The suit also prayed that the funds from the Federation Account be channelled directly to local governments, bypassing the allegedly unlawful joint accounts managed by state governors. The Federal Government also sought an injunction to stop governors and their agents from receiving or spending local government funds without a democratically elected local government system in place. It contended that the governors’ failure to establish such a system constitutes a deliberate subversion of the 1999 Constitution. The Supreme Court heard parties to the case on June 13, with the state governments, through their respective attorneys-general, opposing the suit.

That was the prelude to the Supreme Court judgment of last Thursday, July 11, 2024, which has now affirmed the financial autonomy of Nigeria’s 774 local governments. In the unanimous judgment of its seven-member panel, the Supreme Court upheld the suit brought by the federal government to strengthen the independence of local governments in the country. A member of the panel, Emmanuel Agim, who delivered the court’s lead judgment, held that the local governments across the country should henceforth receive their allocations directly from the Accountant-General of the Federation. He ruled that it is illegal and unconstitutional for governors to receive and withhold funds allocated to local government areas in their states.

He noted that ordinarily, the constitution permits the Federal Government to pay local government allocations directly to them or through the state governments. However, he said, “Demand for justice requires a progressive interpretation of the law.” He then ordered that, “The amount standing to the credit of local government councils must be paid by the federation to the local government councils and not by any other person or body.” He added, “An order of injunction is hereby granted restraining the defendants from collecting funds belonging to the local government councils when no democratically elected local government councils are in place. An order that henceforth no state government should be paid monies standing to the credit of the local government councils. An order for immediate enforcement and compliance with these orders by the state governments and successive governments henceforth.”

This decision which has been welcomed by well-meaning Nigerians is laudable but not far-reaching enough to guarantee total independence to the LGs. This is because the credibility and quality of elections into local government have to be equally sorted out. Also, the Secretary of Local Government and other key administrative staff of the LGs are appointees of the state government. In essence, governors can still control LG funds by proxy.
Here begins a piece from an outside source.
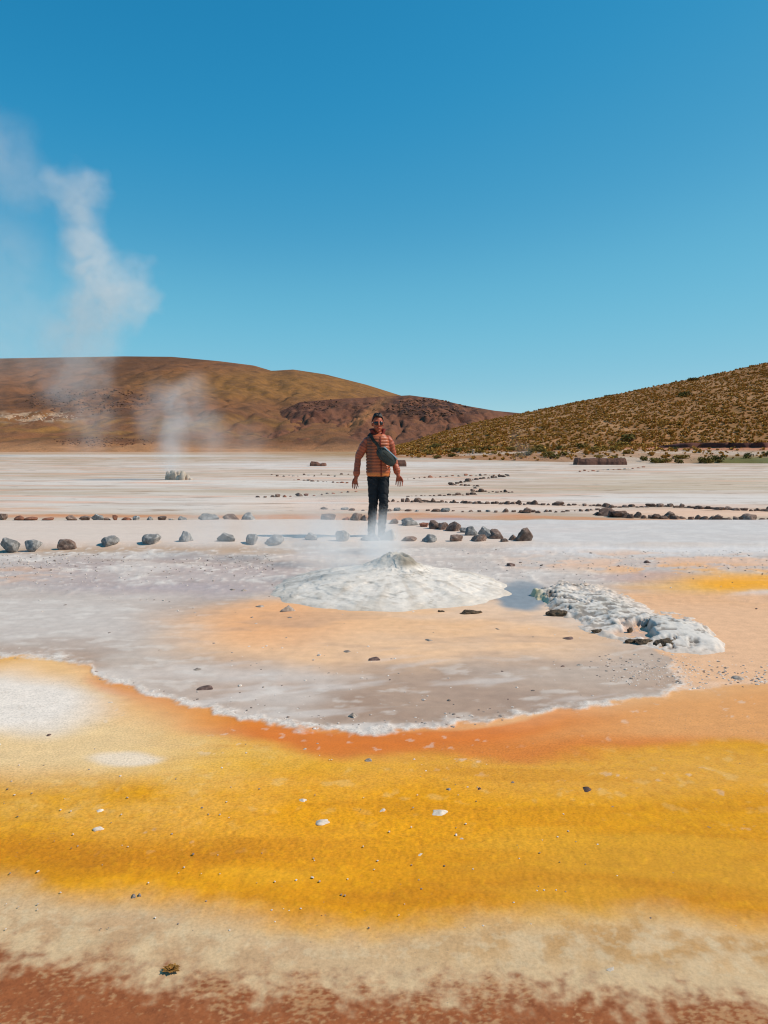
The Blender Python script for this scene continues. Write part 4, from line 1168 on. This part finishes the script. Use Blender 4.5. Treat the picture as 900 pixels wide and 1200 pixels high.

The other point is that the state Houses of Assembly which exercise oversight on local governments are still strongly tied to the apron strings of their respective governors and could be used to witch-hunt any LG chairman or councillor who fails to do the bidding of the state governors.

Apart from the overbearing attitude of the governors, there are powerful traditional rulers and godfathers operating in the LGs who can still make life miserable for any chairman or councillor who refuses to do their bidding. Some of these elected political office holders at the LG may actually be made to swear an oath of allegiance and loyalty to the godfathers in shrines in order to coerce them to do the bidding of these powerful individuals. The NFIU and anti-corruption agencies like the ICPC and EFCC must also henceforth beam their searchlights on local government chairmen and councillors to ensure that there is proper accountability of the LG funds. Lastly, there is a need for a constitutional amendment to streamline the Supreme Court decision with the provisions on local government administration as stipulated in the 1999 Constitution.